WHAT IS NEEDED:
Look for the string "scene" in the lines and copy each line that has it.

DATA EXTRACT:
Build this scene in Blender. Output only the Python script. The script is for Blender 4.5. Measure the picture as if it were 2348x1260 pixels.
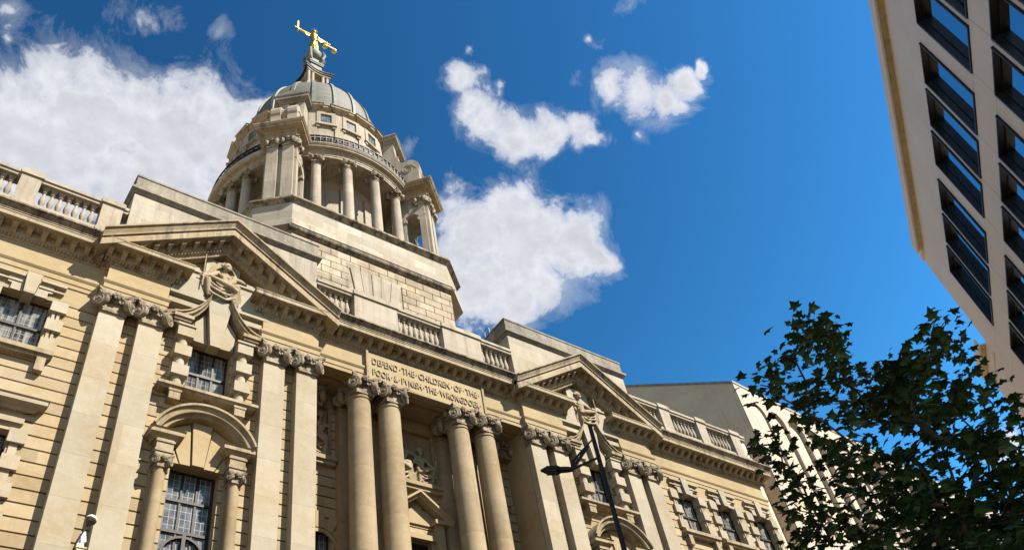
import bpy, bmesh, math, random
from mathutils import Vector, Matrix, noise as mn
for o in list(bpy.data.objects): bpy.data.objects.remove(o, do_unlink=True)
SC = bpy.context.scene; COL = SC.collection
PI = math.pi; rad = math.radians
random.seed(7)
# ------------------------------------------------------------------ camera
cd = bpy.data.cameras.new('camera'); cam = bpy.data.objects.new('camera', cd); COL.objects.link(cam)
cd.sensor_width = 36; cd.lens = 29.824; cd.clip_start = .1; cd.clip_end = 5000
CR = Vector((.80074, -.57792, -.15753)); CU = Vector((-.34076, -.65578, .67368)); CF = Vector((.49264, .48576, .72204))
CR.normalize(); CF = (CF - CR*CF.dot(CR)).normalized(); CU = CR.cross(CF)
CP = Vector((-15.0313, -20.9322, 0))
cam.matrix_world = Matrix(((CR.x, CU.x, -CF.x, CP.x), (CR.y, CU.y, -CF.y, CP.y), (CR.z, CU.z, -CF.z, CP.z), (0, 0, 0, 1)))
SC.camera = cam
SC.view_settings.view_transform = 'Standard'; SC.view_settings.look = 'None'
SC.view_settings.exposure = 1.62; SC.view_settings.gamma = 1
SC.render.resolution_x = 1024; SC.render.resolution_y = 549
# ------------------------------------------------------------------ sun
SUN_AZ = rad(28); SUN_EL = rad(46.5)      # azimuth to the right of the facade's outward normal
sdir = Vector((math.sin(SUN_AZ)*math.cos(SUN_EL), -math.cos(SUN_AZ)*math.cos(SUN_EL), math.sin(SUN_EL)))
ld = bpy.data.lights.new('sun', 'SUN'); ld.energy = 5.0; ld.angle = rad(.5); ld.color = (1, .93, .82)
lo = bpy.data.objects.new('sun', ld); COL.objects.link(lo); lo.location = (0, -60, 80)
lo.rotation_euler = (-sdir).to_track_quat('-Z', 'Y').to_euler()
# ------------------------------------------------------------------ world: sky and clouds by direction
W = bpy.data.worlds.new('World'); SC.world = W; W.use_nodes = True
class NT:
    def __init__(s, nt): s.t = nt
    def n(s, typ, **kw):
        nd = s.t.nodes.new(typ)
        for k, v in kw.items():
            if k.startswith('i_'):
                key = k[2:]; nd.inputs[int(key) if key.isdigit() else key.replace('_', ' ')].default_value = v
            else: setattr(nd, k, v)
        return nd
    def l(s, a, b): s.t.links.new(a, b)
    def math(s, op, a, b=None, c=None, clamp=False):
        nd = s.t.nodes.new('ShaderNodeMath'); nd.operation = op; nd.use_clamp = clamp
        for i, x in enumerate((a, b, c)):
            if x is None: continue
            if hasattr(x, 'is_linked') or hasattr(x, 'links'): s.t.links.new(x, nd.inputs[i])
            else: nd.inputs[i].default_value = x
        return nd.outputs[0]
    def ramp(s, fac, *stops, interp='LINEAR'):
        nd = s.t.nodes.new('ShaderNodeValToRGB'); nd.color_ramp.interpolation = interp
        e = nd.color_ramp.elements
        while len(e) < len(stops): e.new(.5)
        for el, (p, c) in zip(e, stops):
            el.position = p; el.color = (c, c, c, 1) if isinstance(c, (int, float)) else (*c, 1)
        s.t.links.new(fac, nd.inputs[0]); return nd.outputs[0]
    def mix(s, fac, a, b, blend='MIX'):
        nd = s.t.nodes.new('ShaderNodeMix'); nd.data_type = 'RGBA'; nd.blend_type = blend; nd.clamp_factor = True
        for i, x in ((0, fac), (6, a), (7, b)):
            if isinstance(x, (int, float)): nd.inputs[i].default_value = x
            elif isinstance(x, tuple): nd.inputs[i].default_value = (*x, 1)
            else: s.t.links.new(x, nd.inputs[i])
        return nd.outputs[2]
wt = NT(W.node_tree); W.node_tree.nodes.clear()
sky = wt.n('ShaderNodeTexSky'); sky.sky_type = 'NISHITA'; sky.sun_disc = False
sky.sun_elevation = SUN_EL; sky.sun_rotation = PI - SUN_AZ
sky.air_density = 1.0; sky.dust_density = .05; sky.ozone_density = 5.0; sky.altitude = 100
tc = wt.n('ShaderNodeTexCoord'); D = tc.outputs['Generated']
CLOUDS_AND_FILL = [(-0.0159, 0.6155, 0.788, 0.0715), (0.0374, 0.584, 0.8109, 0.0658), (0.1004, 0.5618, 0.8212, 0.0641), (0.1503, 0.5433, 0.826, 0.0517), (0.0192, 0.6373, 0.7704, 0.0514), (0.0888, 0.6157, 0.7829, 0.0542), (0.1737, 0.5186, 0.8372, 0.0356), (0.1789, 0.4979, 0.8486, 0.0189), (-0.0444, 0.5875, 0.808, 0.0244), (0.0009, 0.5704, 0.8214, 0.0232), (0.0615, 0.5388, 0.8402, 0.0221), (0.1123, 0.5263, 0.8428, 0.0205), (0.1407, 0.5945, 0.7917, 0.0419), (0.0051, 0.5321, 0.8467, 0.0254), (0.0378, 0.4769, 0.8781, 0.026), (0.0147, 0.4751, 0.8798, 0.0212), (-0.0192, 0.5342, 0.8451, 0.0124), (-0.0651, 0.5392, 0.8397, 0.0087), (-0.0741, 0.5173, 0.8526, 0.0138), (0.3525, 0.3583, 0.8645, 0.0208), (0.3767, 0.3776, 0.8459, 0.0225), (0.4025, 0.3776, 0.8339, 0.0277), (0.4362, 0.3663, 0.8219, 0.0303), (0.4653, 0.3473, 0.8142, 0.0277), (0.4905, 0.3225, 0.8096, 0.0251), (0.51, 0.3174, 0.7994, 0.015), (0.3999, 0.3434, 0.8498, 0.0109), (0.3502, 0.3265, 0.8779, 0.0088), (0.5, 0.2642, 0.8248, 0.0221), (0.5241, 0.2495, 0.8143, 0.0269), (0.5509, 0.2398, 0.7993, 0.0205), (0.5512, 0.2068, 0.8083, 0.0168), (0.5623, 0.1831, 0.8064, 0.0095), (0.4613, 0.2856, 0.8401, 0.0109), (0.4703, 0.1846, 0.863, 0.0118), (0.4521, 0.2421, 0.8585, 0.0073), (0.4578, 0.3941, 0.7969, 0.0112), (0.4614, 0.4315, 0.7752, 0.0358), (0.4498, 0.4737, 0.7572, 0.0488), (0.4926, 0.4575, 0.7403, 0.0565), (0.5308, 0.4236, 0.7341, 0.0435), (0.5651, 0.4153, 0.7129, 0.0245), (0.4586, 0.5231, 0.7183, 0.0436), (0.5054, 0.504, 0.7004, 0.0282), (0.527, 0.4695, 0.7084, 0.0308), (0.4311, 0.5142, 0.7414, 0.0308), (0.4005, 0.478, 0.7817, 0.0204), (0.5077, 0.4019, 0.762, 0.0204), (0.3974, 0.4511, 0.7991, 0.0229), (0.3873, 0.4431, 0.8085, 0.0152), (0.3436, 0.4467, 0.8261, 0.014), (0.5424, 0.2878, 0.7893, 0.0089), (0.1076, 0.4552, 0.8839, 0.0099), (0.876, 0.2407, 0.4179, 0.0181), (0.8794, 0.2211, 0.4215, 0.014), (0.8648, 0.2551, 0.4325, 0.0103),
  (-.35, -.5, .79, .15), (-.75, .1, .65, .15), (-.15, -.66, .74, .12), (.28, -.38, .88, .1), (.62, -.62, .48, .13), (.1, -.8, .6, .12), (-.6, -.6, .5, .16)]  # this row: unseen clouds out of view, added as white ambient fill
FAINT = {.0254, .026, .0212, .0124, .0087, .0138, .0088, .0109, .0118, .0073, .0112, .0229, .0152, .014, .0089, .0099, .0204}
nz = wt.n('ShaderNodeTexNoise', i_Scale=17.0, i_Detail=12.0, i_Roughness=.66, i_Distortion=.35); wt.l(D, nz.inputs['Vector'])
acc = None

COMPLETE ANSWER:
Build this scene in Blender. Output only the Python script. The script is for Blender 4.5. Measure the picture as if it were 2348x1260 pixels.
SC = bpy.context.scene; COL = SC.collection